> **Prompt**: Where a line holds the word "from", copy that line.

> **Given material**:
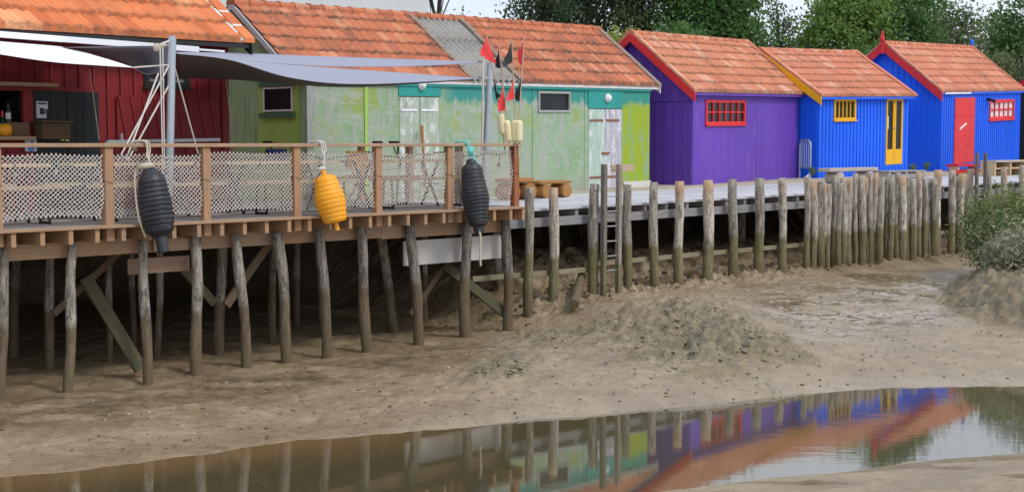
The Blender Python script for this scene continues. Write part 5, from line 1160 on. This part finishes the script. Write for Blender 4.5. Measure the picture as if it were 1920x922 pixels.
def f_rub(r, n):
    u = r.uniform(15.4, 36, n); v = np.abs(r.normal(0, 1.0, n)) + .1; return np.column_stack([(u - v - W0) / S2, (u + v + W0) / S2])
P, S, al = scatter(1300, f_rub, .015, .065, 7)
tag(lumps('rubble', P, S, clod_mat('rubble_mud', (.13, .10, .065), (.24, .19, .13)), 8), 'muddy rubble heaped under the walkway', 'rubble', kind='stuff')
def f_open(r, n): n = 7000; return np.column_stack([r.uniform(-6, 9, n), r.uniform(13.6, 28, n)])
rs = np.random.default_rng(77); PS = np.column_stack([rs.uniform(-5, 8, 240), rs.uniform(14.5, 27, 240)]); zs, ws_, as_ = terrain(PS[:, 0], PS[:, 1]); vs_ = (PS[:, 1] - PS[:, 0]) / S2 - W0; ks = (zs > WZ + .05) & (vs_ < .4)
tag(lumps('shells', np.column_stack([PS, zs + .004])[ks], rs.uniform(.010, .022, 240)[ks], plain('shell', (.55, .50, .42), .6), 12), 'pale broken oyster shells lying on the mud', 'shells', kind='stuff')
P, S, al = scatter(900, f_open, .004, .026, 9); uu = (P[:, 0] + P[:, 1]) / S2; vv = (P[:, 1] - P[:, 0]) / S2 - W0; k = (P[:, 2] > WZ + .02) & (vv < 0)
tag(lumps('pebbles', P[k], S[k], clod_mat('dark_pebble', (.07, .055, .04), (.16, .13, .09)), 10), 'small dark pebbles and weed scraps strewn on the mud', 'pebbles', kind='stuff')
# ------------------------------------------------------------------ vegetation
def leaf_mat(name, a, b, yell=None, trans=.38):
    t = NT(name); n = t.noise(t.pos(row=False), .55, 3, .6); c = t.mix(t.mr(n, .35, .65), a, b); c = t.hsv(c, t.math('ADD', t.math('MULTIPLY', t.island(), 1.1), .95))
    if yell: c = t.mix(t.math('MULTIPLY', t.mr(t.island(), .8, .95), .7), c, yell)
    m = t.fin(c, .6, .25); tr_ = t.n('ShaderNodeBsdfTranslucent'); t.l(t.hsv(c, 1.4), tr_.inputs['Color']); mx = t.n('ShaderNodeMixShader'); mx.inputs[0].default_value = trans
    t.l(t.b.outputs[0], mx.inputs[1]); t.l(tr_.outputs[0], mx.inputs[2]); t.l(mx.outputs[0], t.out.inputs['Surface']); return m
def leaves(C, n_each, spread, size, r, flat=.75, asp=.5):
    N = len(C) * n_each; ctr = np.repeat(C, n_each, 0) + r.normal(0, 1, (N, 3)) * np.repeat(spread, n_each)[:, None] * np.array([1, 1, flat])
    a = r.normal(0, 1, (N, 3)); a /= np.linalg.norm(a, axis=1)[:, None]; b = r.normal(0, 1, (N, 3)); b -= a * (a * b).sum(1)[:, None]; b /= np.linalg.norm(b, axis=1)[:, None]
    s = (size * r.uniform(.6, 1.3, N))[:, None]; V = np.stack([ctr - a * s, ctr - b * s * asp, ctr + a * s, ctr + b * s * asp], 1); return V.reshape(-1, 3), np.arange(N * 4).reshape(-1, 4)
def bark_mat(name, c): return plain(name, c, .9, noise=.4, scale=6)
BARK = bark_mat('bark', (.06, .05, .04)); BARK2 = bark_mat('pale_bark', (.22, .2, .17))
def tree(px, D, rx, z0, z1, mat, label, ncl=90, nl=110, size=.11, spread=.42, cat='tree', name='tree', bark=None, seed=0, group='trees behind the huts', lean=0.0, hollow=.35, ry=None, gz=.2):
    r = np.random.default_rng(seed + 100); x = (px - 960) / F * D; cz = (z0 + z1) / 2; rz = (z1 - z0) / 2; ry = ry or rx
    t_ = thing(name, label, cat, (x, D, gz), group)
    th = r.uniform(0, 6.283, ncl); ph = np.arccos(r.uniform(-1, 1, ncl)); rad = (r.uniform(hollow, 1, ncl)) ** .6
    C = np.column_stack([x + rx * rad * np.sin(ph) * np.cos(th) + lean * (np.cos(ph) * rz), D + ry * rad * np.sin(ph) * np.sin(th), cz + rz * rad * np.cos(ph)])
    sp_ = spread * r.uniform(.55, 1.25, ncl); V, Qd = leaves(C, nl, sp_, size, r); keep = V[:, 2].reshape(-1, 4).min(1) > gz; V = V.reshape(-1, 4, 3)[keep].reshape(-1, 3); Qd = np.arange(len(V)).reshape(-1, 4)
    o = np_mesh('crown', V, Qd, mat, False, (x, D, gz)); o.parent = t_; o.location = (0, 0, 0)
    m = MB(); tr_ = max(.10, rx * .07); top = Vector((x + lean * rz, D, z1 - rz * .35)); base = Vector((x, D, gz)); rr = random.Random(seed)
    tp = [base.lerp(top, k / 8) + Vector((math.sin(k * 1.3 + seed) * .08, 0, 0)) for k in range(9)]; m.tube(tp, [tr_ * (1.25 - .13 * k) for k in range(9)], 8)
    for c in C[::max(1, ncl // 26)]:
        c = Vector(c); k = max(2, min(7, int((c.z - gz) / (top.z - gz) * 6))); s = tp[k]; mid = s.lerp(c, .5) + Vector((0, 0, -.1)); m.tube([s, mid, c], [tr_ * .35, tr_ * .22, .015], 5, False)
    m.build('trunk', bark or BARK, t_, smooth=True, fix=False); return t_
LD = leaf_mat('leaf_dark_greygreen', (.042, .068, .038), (.085, .115, .06)); LM = leaf_mat('leaf_mid', (.042, .090, .028), (.085, .155, .045)); LO = leaf_mat('leaf_olive', (.060, .080, .038), (.11, .135, .062))
LL = leaf_mat('leaf_light', (.075, .140, .035), (.135, .21, .055), (.2, .24, .06)); LY = leaf_mat('leaf_yellow', (.14, .17, .04), (.24, .26, .06)); LW = leaf_mat('leaf_willow', (.10, .12, .065), (.19, .205, .115), (.22, .22, .14)); LP = leaf_mat('leaf_pine', (.016, .030, .018), (.034, .052, .028))
tree(822, 56, 1.45, 6.3, 12, LP, 'dark pine with drooping tufts beside the white house', 60, 110, .07, .20, name='pine_tree', seed=1, hollow=.1)
tree(872, 54, 1.0, 1.5, 6.05, LL, 'small bright green tree peeping over the grey roof strip', 40, 110, .09, .35, name='small_tree', seed=2)
tree(1010, 60, 1.45, 3.0, 12.5, LD, 'grey green tree left of the row, edge thin against the sky', 95, 110, .10, .36, seed=3, hollow=.15)
tree(1105, 64, 2.2, 3.2, 13.0, LD, 'dark oak like tree behind the green hut ridge end', 120, 110, .11, .42, seed=4, hollow=.15)
tree(1205, 62, 2.0, 3.8, 12.5, LO, 'olive dark tree above the purple ridge left end', 110, 110, .11, .42, seed=5, hollow=.15)
tree(1335, 60, 1.95, 2.2, 9.2, LM, 'dense deep green round tree above the purple hut', 190, 130, .11, .46, seed=6)
tree(1455, 66, 1.9, 3.0, 8.4, LD, 'thin dark tree with sky gaps between the purple and blue roofs', 36, 80, .10, .36, seed=7, hollow=.05)
tree(1585, 60, 1.75, 1.8, 8.2, LL, 'light green leafy tree above the first blue roof', 160, 120, .11, .46, seed=8)
tree(1668, 62, 2.1, 1.8, 9.3, LM, 'bushy mid green tree behind the red finial', 160, 120, .11, .46, seed=9)
tree(1765, 66, 2.0, 2.4, 8.0, LO, 'olive grey tree behind the second blue ridge', 90, 95, .10, .42, seed=10, bark=BARK2, hollow=.1)
tree(1840, 62, 1.7, 1.6, 8.0, LW, 'pale willowy tree with sky showing through', 34, 80, .10, .36, seed=11, bark=BARK2, lean=.12, hollow=.05)
tree(1925, 58, 1.6, 1.2, 7.4, LM, 'green tree at the right edge above the last hut', 110, 110, .10, .42, seed=12)
tree(2030, 60, 2.2, 1.0, 7.8, LL, 'light green tree mostly beyond the right edge', 110, 100, .11, .45, seed=13)
tree(1500, 54, 1.3, .8, 4.2, LM, 'low green shrub in front of the trees above the first blue roof', 60, 110, .09, .34, name='shrub', cat='shrub', seed=14, group='shrubs behind the huts')
tree(1145, 52, .75, 1.0, 5.0, LY, 'yellow green shrub in the gap left of the purple gable', 40, 110, .07, .26, name='shrub', cat='shrub', seed=15, group='shrubs behind the huts')
tree(1195, 54, .75, 1.0, 5.5, LY, 'yellow green shrub peeking over the purple ridge', 40, 110, .07, .26, name='shrub', cat='shrub', seed=16, group='shrubs behind the huts')
tree(1625, 54, 1.3, .8, 4.9, LM, 'low green shrub left of the red finial', 60, 110, .09, .34, name='shrub', cat='shrub', seed=17, group='shrubs behind the huts')
tree(1890, 55, 1.3, .8, 5.2, LO, 'dark olive shrub right of the blue finial', 60, 110, .09, .34, name='shrub', cat='shrub', seed=18, group='shrubs behind the huts')
tree(1270, 56, 1.3, 1.0, 5.6, LM, 'green shrub close behind the purple ridge', 60, 110, .09, .34, name='shrub', cat='shrub', seed=19, group='shrubs behind the huts')
# salt-marsh bushes on the right bank
def bush(px, py, D, rx, rz, mat, label, seed, ncl=70, nl=150, size=.042, spread=.13, twig=True, ry=None):
    x = (px - 960) / F * D; r = np.random.default_rng(seed); zb = tz(x, D); P = at_y(px, py, D); top = P.z; rz = (top - zb) * .52; cz = zb + (top - zb) * .52
    t_ = thing('marsh_bush', label, 'bush', (x, D, zb), 'bushes on the mud bank'); ry = ry or rx
    th = r.uniform(0, 6.283, ncl); ph = np.arccos(r.uniform(-.6, 1, ncl)); rad = r.uniform(.35, 1, ncl) ** .5
    C = np.column_stack([x + rx * rad * np.sin(ph) * np.cos(th), D + ry * rad * np.sin(ph) * np.sin(th), cz + rz * rad * np.cos(ph)])
    V, Qd = leaves(C, nl, spread * r.uniform(.5, 1.9, ncl), size * 1.5, r, 1.0, .22); o = np_mesh('foliage', V, Qd, mat, False, (x, D, zb)); o.parent = t_; o.location = (0, 0, 0)
    m = MB(); b = Vector((x, D, zb - .05))
    for c in C[::2]:
        c = Vector(c); bb = b + Vector((r.uniform(-.3, .3) * rx, r.uniform(-.3, .3) * ry, 0)); m.tube([bb, bb.lerp(c, .5) + Vector((0, 0, .05)), c + (c - bb) * r.uniform(.05, .35)], [.014, .009, .004], 4, False)
    m.build('stems', BARK2 if twig else BARK, t_, fix=False); return t_
B1 = leaf_mat('seablite_green', (.08, .125, .04), (.15, .20, .075), (.22, .14, .06), .15); B2 = leaf_mat('purslane_grey', (.15, .16, .10), (.24, .24, .165), (.26, .22, .15), .1); B3 = leaf_mat('seablite_dark', (.06, .10, .04), (.12, .16, .07), (.2, .12, .06), .15); B4 = leaf_mat('reddish_bush', (.12, .085, .04), (.2, .13, .06), (.1, .14, .04), .1)
bush(1918, 372, 27.6, 1.05, .62, B1, 'bright green bush topmost on the right bank', 201, 90)
bush(1896, 402, 27.4, .50, .42, B4, 'small reddish green bush at the left tip of the bank', 202, 55)
bush(1932, 420, 26.4, .95, .55, B3, 'dark green bush in the middle of the bank', 203, 90)
bush(1890, 450, 26.4, .40, .30, B3, 'low dark bush spilling over the left end of the bank', 204, 50)
bush(1928, 468, 25.2, .60, .48, B2, 'grey green purslane bush at the front of the bank', 205, 110, 170, .036)
bush(1975, 452, 24.6, .85, .55, B2, 'grey green bush at the front right of the bank', 206, 100, 170, .036)
bush(1990, 400, 26.5, 1.2, .7, B1, 'green bush just beyond the right edge on the bank', 207, 80)
# weeds at the foot of the huts: blades and leaves sprouting from one root
for i, (px, py, v, lb) in enumerate(((1524, 330, 4.85, 'tuft of weeds at the left foot of the yellow door hut'), (1738, 320, 4.8, 'tuft of weeds between the two blue huts'), (1712, 324, 4.7, 'thin weeds below the corner right of the yellow door'))):
    p = at_v(px, py, v); m = MB(); c = m.vert(p)
    for k in range(46):
        a = rnd.uniform(0, 6.28); L = rnd.uniform(.10, .30); sp2 = rnd.uniform(.04, .22); tip = p + Vector((math.cos(a) * sp2, math.sin(a) * sp2, L)); mid = p.lerp(tip, .55) + Vector((0, 0, .05)); sd = Vector((-math.sin(a), math.cos(a), 0)) * .016
        b1, b2, tt = m.vert(mid + sd), m.vert(mid - sd), m.vert(tip); m.f.append([c, b1, tt, b2])
    tag(m.build('weed_tuft', B3, None, p, fix=False), lb, 'plant', 'weeds at the huts')
# ------------------------------------------------------------------ camera, world, light
cd = bpy.data.cameras.new('camera'); cam = bpy.data.objects.new('camera', cd); COL.objects.link(cam); cam.location = CAM; cam.rotation_euler = (math.pi / 2 - PITCH, 0, 0)
cd.sensor_width = 36; cd.lens = F / 1920 * 36; cd.clip_end = 2000; cd.clip_start = .1; SC.camera = cam
SUN_DIR = Vector((.62, -.42, .85)).normalized()
w = bpy.data.worlds.new('World'); SC.world = w; w.use_nodes = True; nt = w.node_tree; bg = nt.nodes['Background']
sky = nt.nodes.new('ShaderNodeTexSky'); sky.sky_type = 'NISHITA'; sky.sun_disc = False; sky.sun_elevation = math.asin(SUN_DIR.z); sky.sun_rotation = math.atan2(SUN_DIR.x, SUN_DIR.y); sky.dust_density = 3; sky.air_density = 1
tc = nt.nodes.new('ShaderNodeTexCoord'); mp = nt.nodes.new('ShaderNodeMapping'); mp.inputs['Scale'].default_value = (1.2, 1.2, 3.5); nt.links.new(tc.outputs['Generated'], mp.inputs[0])
nz = nt.nodes.new('ShaderNodeTexNoise'); nz.inputs['Scale'].default_value = 2.2; nz.inputs['Detail'].default_value = 6; nt.links.new(mp.outputs[0], nz.inputs['Vector'])
rp = nt.nodes.new('ShaderNodeValToRGB'); rp.color_ramp.elements[0].position = .3; rp.color_ramp.elements[0].color = (6.6, 7.4, 8.8, 1); rp.color_ramp.elements[1].position = .7; rp.color_ramp.elements[1].color = (9.2, 9.6, 10.2, 1); nt.links.new(nz.outputs['Fac'], rp.inputs[0])
mx = nt.nodes.new('ShaderNodeMix'); mx.data_type = 'RGBA'; mx.inputs[0].default_value = .85; nt.links.new(sky.outputs[0], mx.inputs[6]); nt.links.new(rp.outputs[0], mx.inputs[7]); nt.links.new(mx.outputs[2], bg.inputs['Color']); bg.inputs['Strength'].default_value = .10
sd = bpy.data.lights.new('sun', 'SUN'); so = bpy.data.objects.new('sun', sd); COL.objects.link(so); sd.energy = 1.3; sd.angle = math.radians(14); sd.color = (1, .95, .88); so.location = (10, -10, 30); so.rotation_euler = (-SUN_DIR).to_track_quat('-Z', 'Y').to_euler()
vs = SC.view_settings; vs.view_transform = 'Standard'; vs.look = 'None'; vs.exposure = 0.35; vs.gamma = 1
SC.cycles.max_bounces = 8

> **Exercise answer**:
The Blender Python script for this scene continues. Write part 5, from line 1160 on. This part finishes the script. Write for Blender 4.5. Measure the picture as if it were 1920x922 pixels.
# weeds at the foot of the huts: blades and leaves sprouting from one root